Bir sonraki şarkı Gepetto'da yine harika riflerle dolu ve hemen her şarkıyı favori olarak gördüğüm albümde en beğendiğim şarkılardan biri oldu.

Gepetto'dan sonra başlayan Comedia'da grup en yüksek tempolu başlangıcını yapıyor. Bu şarkı yeryer Katatonia'ya benziyor ve tema olarak Dante'den ve Beatrice'ten bahsediyor. Yani İlahi Komedya'nın içindesiniz.

The Promise, klasik heavy şarkılarına yakın bir ritme sahipken ardından gelen albümle aynı adlı Materia tam bir doom şarkısı modunda gidiyor. Gitarın küçük atraksiyonları olmasa belki son derece sıradan olan bu şarkı bu numaralar sayesinde son derece özel bir hale geliyor.
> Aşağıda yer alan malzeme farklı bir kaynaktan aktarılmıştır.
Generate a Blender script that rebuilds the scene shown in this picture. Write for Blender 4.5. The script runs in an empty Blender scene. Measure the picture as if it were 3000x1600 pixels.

Sonraki şarkı Croma yine aynı tadda son derece zevkli bir çalışma ve onun ardından gelen kapanış şarkısı Nothjingrad da kapanış için çok iyi seçilmiş bir şarkı. Grup gerçekten albüme çok emek harcamış. Şarkıların dizilişinde bile bunu görebilmek mümkün çünkü açılış ve kapanış şarkıları kadar o şarkılar arasındaki ruhsal yolculuk da bir o kadar ince ayrıntılar üstüne kurulu.

Novembre her nedense ülkemizde çok bilinen bir grup olmamasına rağmen Avrupa'da çok sevilen bir grup ve bu albümle müzikaliteleri bir adım daha yükseliyor. Bahsettiğim Katatonia ve Opeth'in yanısıra, Kreator ve Moonspell'le de baya bir turlamışlıkları var. Tahminim bundan sonraki konserlerinde yavaş yavaş headliner olmaya doğru uzanacaklardır. Çünkü onlardaki müzikal yükselişi pek çok grupta artık görmek çok zor ve bu gruplara kanımca Moonspell ve Kreator'da dahil. (malesef)

Eğer Katatonia ve Opeth tarzı müzik dinlemekten zevk alıyorsanız, Novembre'yi de başucu gruplarınızdan biri yapacağınızdan eminim. Grup hem yaptığı işe tüm potansiyeliyle eğiliyor, hem de müzisyenlik ve yaratıcılıkları on puan değerinde. Bestelere de söz yok. E o zaman daha ne olsun?